My Reward for Trusting My Instincts

I picked Mercer over Duke.

Yes, it’s the single greatest pick I’ve ever made in my history of filling out brackets.

How did I do it? Had I analyzed dozens of Mercer games and knew they were a tough matchup for a higher seed?

Nope.

Did I take notice of Duke’s habit of losing to lower ranked teams and decided to gamble with Mercer?

Nope.

I didn’t even know I was picking Mercer. I just trusted my instincts.

I lacked the time to watch a lot of college basketball this year, so when tournament time rolled around I relied on The Wall Street Journal’s “Blind Bracket.” It’s a unique tool that lets you pick games without knowing what team you are choosing.
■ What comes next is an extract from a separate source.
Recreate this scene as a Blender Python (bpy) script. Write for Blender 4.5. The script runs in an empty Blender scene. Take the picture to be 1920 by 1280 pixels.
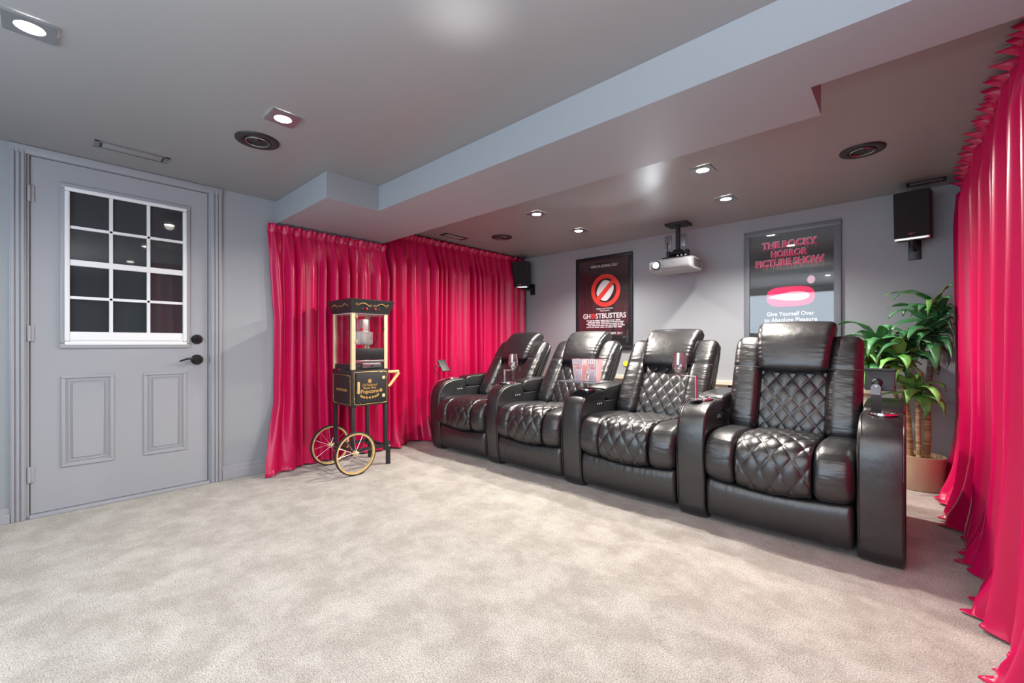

Instead, you are given a one sentence blurb on the team, what their seed and RPI rage was, and a 1-5 rating in various categories such as “offense” and “hot streak.” For example:

blindbracket

I was drawn to a mid-major team that featured a veteran core and had defeated a top 25 team during the season. They also had high marks in the “three point shooting” and “hot streak” categories, which I tend to think fuels most upsets in March.

I really liked this team, so I kept picking them. When I finished the bracket, it was reveled that I had picked Mercer to go to the Elite 8! Ridiculous! Not only would a 14 seed have to upset a 3 seed, they would have to pull off a series of upsets and make one of the most memorable March runs.

I decided to enter my “blind bracket” in a bracket pool. I thought long and hard about altering my Mercer pick. I asked multiple people for advice; they all said that I should definitely choose Duke instead of Mercer.

But, before I knew the actual teams, I knew what I liked. My instincts told me team A would beat team B. I didn’t want to let a name override how I actually felt. So, I trusted my instincts. Now, I can tell everyone that I picked Mercer over Duke. It feels good. Damn good.

Was there a time when you went against the grain, trusted your instincts, and ended up being right? How close did you come to abandoning those instincts? What made you trust them in the final seconds?

Maybe we should all trust our instincts more often.